Celui-ci m’apprit, peu réjoui par l’information qu’il me divulguait, que la marche des Fiertés, prévue le 11 juin à Lyon et organisée par le « Collectif des Fiertés en lutte », aurait lieu cette année, en « non- mixité ». Il m’expliqua d’un ton sarcastique, profondément désolé à la perspective de la mascarade en préparation que les personnes victimes d’oppression et de discrimination pourraient ainsi bénéficier ponctuellement « d’espaces spécifiques » pour goûter à la liberté qu’on leur refusait au quotidien.

Je renchéris en lui rétorquant qu’on n’était pas sortis des ronces : j’avais appris le matin même que l’inénarrable Sandrine Rousseau allait nous gratifier en août de son dernier opus intitulé : « Par-delà l’androcène ». Il allait paraître au Seuil, dans la collection « Libelle ». Le terme, calqué sur « anthropocène : période actuelle des temps géologiques où les activités humaines ont de fortes répercussions sur les écosystèmes de la planète, permet selon « l’autrice » de : « mettre la lumière sur le genre de l’anthropocène afin de révéler les relations entre extractivisme, colonialisme, capitalisme et patriarcat. ». 
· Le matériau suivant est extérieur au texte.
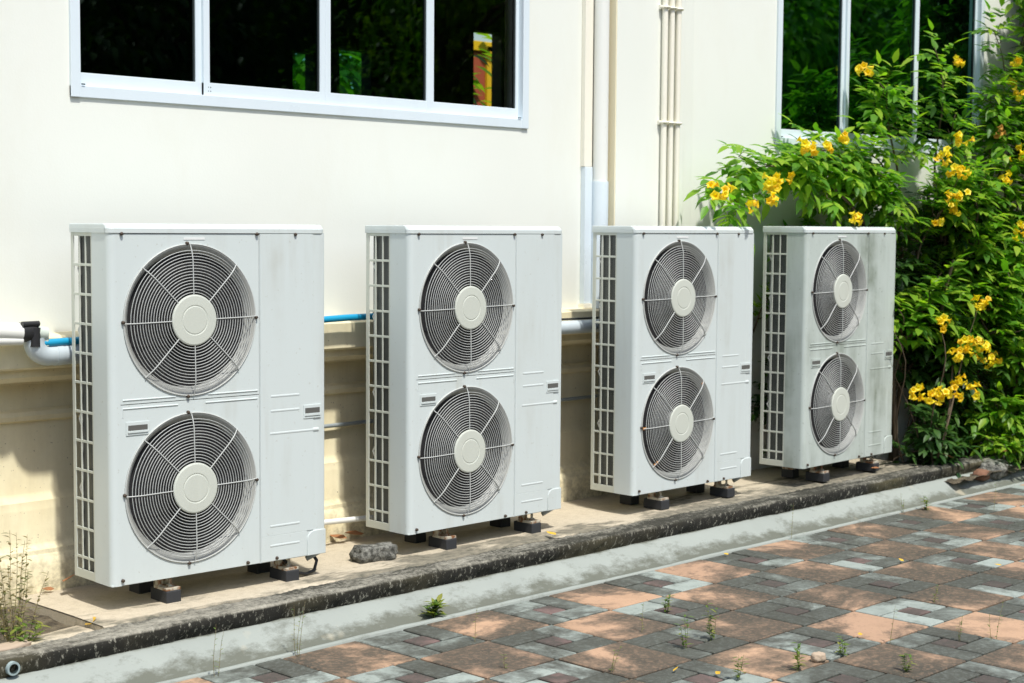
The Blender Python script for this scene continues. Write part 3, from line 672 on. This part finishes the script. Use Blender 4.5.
# ------------------------------------------------------------------ flowering shrub
SH = thing('flowering_shrub', 'tall green shrub with yellow trumpet flowers at the right end of the wall', 'shrub', (9.3, 5.25, .1))
rg = random.Random(21); base = Vector((9.3, 5.25, .1))
lf = MB(); wd_ = MB(); fl_pts = []
def branch(p0, p1, sag, r0, r1, n=10):
    p0, p1 = Vector(p0), Vector(p1); pts = []
    jx = Vector((rg.uniform(-.05, .05), rg.uniform(-.05, .05), 0))
    for k in range(n+1):
        t = k/n; p = p0.lerp(p1, t) + Vector((0, 0, sag))*4*t*(1-t) + jx*sin(t*PI*2)
        pts.append(p)
    wd_.tube([p - base for p in pts], [r0 + (r1-r0)*k/n for k in range(n+1)], 6); return pts
def twig_leaves(pts, t0, step, L, mi=0, both=True):
    """leaves in opposite pairs along a twig"""
    tot = sum((pts[i+1]-pts[i]).length for i in range(len(pts)-1)); s = tot*t0; rot = rg.uniform(0, PI)
    while s < tot:
        acc = 0
        for i in range(len(pts)-1):
            l = (pts[i+1]-pts[i]).length
            if acc + l >= s: p = pts[i].lerp(pts[i+1], (s-acc)/l); d = (pts[i+1]-pts[i]).normalized(); break
            acc += l
        u = d.orthogonal().normalized(); w = d.cross(u); rot += PI/2 + rg.uniform(-.3, .3)
        for sg in (1, -1):
            o = (u*cos(rot) + w*sin(rot))*sg
            dd = o + d*.7 + Vector((-.1, -.25, .15))
            compound(lf, p - base, dd, Vector((0, -.35, 1)), L*rg.uniform(.75, 1.2), rg, rg.choice((2, 3, 3)), mi)
        s += step*rg.uniform(.8, 1.25)
    compound(lf, pts[-1] - base, d + Vector((0, -.2, .2)), Vector((0, -.3, 1)), L, rg, 3, mi)
def spray(p0, p1, sag, ntw, tl, L=.15, mi=0, t0=.35, r0=.010):
    pts = branch(p0, p1, sag, r0, .003, 12); twig_leaves(pts[-6:], 0.1, .085, L, mi)
    for k in range(ntw):
        t = t0 + (1-t0)*(k + rg.random())/ntw; q = pts[min(11, int(t*12))]
        d = (pts[-1]-pts[-4]).normalized() + Vector((rg.uniform(-1, .8), rg.uniform(-1, .5), rg.uniform(-.5, .9)))
        e = q + d.normalized()*tl*rg.uniform(.6, 1.2); tp = branch(q, e, -.02, .004, .002, 5); twig_leaves(tp, .2, .080, L, mi)
    return pts
# arching sprays over the last unit (x, y, z tips)
stems = [(9.0, 5.3), (9.15, 5.15), (9.4, 5.35), (9.6, 5.2), (9.9, 5.3), (10.2, 5.15), (9.3, 5.0), (8.8, 5.15)]
def root(k): x, y = stems[k % len(stems)]; return (x + rg.uniform(-.08, .08), y + rg.uniform(-.08, .08), .08)
for k in range(8): branch(root(k), (stems[k][0] + rg.uniform(-.3, .3), stems[k][1] + rg.uniform(-.2, .1), rg.uniform(1.2, 1.7)), .0, .02, .010, 12)
over = [((8.6, 5.2, 1.4), (6.98, 5.25, 1.79), .30), ((8.75, 5.3, 1.35), (7.28, 5.25, 1.86), .34), ((8.8, 5.3, 1.4), (7.55, 5.30, 1.92), .28), ((8.8, 5.25, 1.45), (7.75, 5.2, 1.98), .24), ((8.9, 5.25, 1.4), (7.95, 5.2, 1.97), .22),
        ((9.0, 5.25, 1.45), (8.25, 5.2, 2.0), .2), ((9.0, 5.3, 1.3), (8.35, 5.2, 1.85), .15), ((8.9, 5.25, 1.4), (8.30, 5.15, 1.85), .1)]
for p0, p1, sg in over: spray(p0, p1, sg, 4, .24, .175)
# sprigs rising in front of the window
for p1, nt in (((8.50, 5.15, 2.45), 5), ((8.95, 5.1, 2.70), 3), ((9.05, 5.05, 2.2), 3), ((9.5, 5.0, 2.85), 4), ((9.5, 5.0, 2.4), 4)):
    spray((p1[0]+.25, p1[1]+.05, 1.5), p1, .08, nt, .18, .17)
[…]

« Tout un programme, souffla mon ami, désolé. » De conserve, nous soupirâmes sur la défunte Grèce antique, pestâmes tels deux Alceste, contre une époque qui ne servait plus que brouet aux banquets qu’elle proposait. Nous finîmes par nous donner l’accolade et tandis que nous nous séparions, il me conseilla puisque je m’y rendais, de visiter, pour que mon affranchissement soit total, le rayon « étude de genre et féminisme » de notre librairie préférée, selon lui, désespérément bien achalandé. 

Me faisant la réflexion que l’ère du « développement personnel » était définitivement révolue, j’y découvris un rayonnage riche en ouvrages aux titres plus alléchants les uns que les autres, promesses d’insoupçonnables félicités. En voici un échantillonnage : « Comment le genre construit la classe », « On ne naîtpas mec : petit traité sur les masculinités », « Masculinités : enjeux sociaux de l’hégémonie », « Fiertés et préjugés : la révolution gay ».

 Celui qui retint tout particulièrement mon attention fut : « Comment devenir lesbienne en dix étapes » de Louise Morel. 

Des propos tenus il y trois ans par Virginie Despentes contribuaient à rendre attractive la quatrième de couverture : « À mon avis, dans, vingt ans, la plupart des meufs sont lesbiennes. Ça va se faire tout seul, je le crois réellement. Parce que tout est tellement mieux. Sexuellement, tu n’y perds pas et pour tout le reste, c’est tellement un soulagement inouï que …  Qu’est-ce que tu vas te faire chier ? » (Society, 2019) 

Sous cette citation percutante de notre « autrice » à succès, on peut lire, dès fois qu’on hésiterait encore à se lancer dans l’aventure : « De plus en plus de femmes se rendent compte que l’hétérosexualité est une arnaque. Ce livre est là pour les y aider. » Ben, mes ami.e.s, il faut foncer!

Passant certainement à côté d’une vie meilleure, j’avoue que j’ai reposé l’ouvrage, non sans vérifier d’un rapide coup d’œil circulaire, que personne n’avait pu me voir alors que je le feuilletais à la sauvette.

Me saisissant enfin prestement de « À Rebours » de Huysmans, en collection Folio, j’ai rebroussé chemin, plus Alceste que jamais et murmurant à mon bonnet : 

Je vais sortir d’un gouffre où triomphent les vices, 

Et chercher sur la terre un endroit écarté

Où d’être homme d’honneur on ait la liberté. 

(Molière, « Le Misanthrope »)

Isabelle Larmat, professeur de Lettres modernes.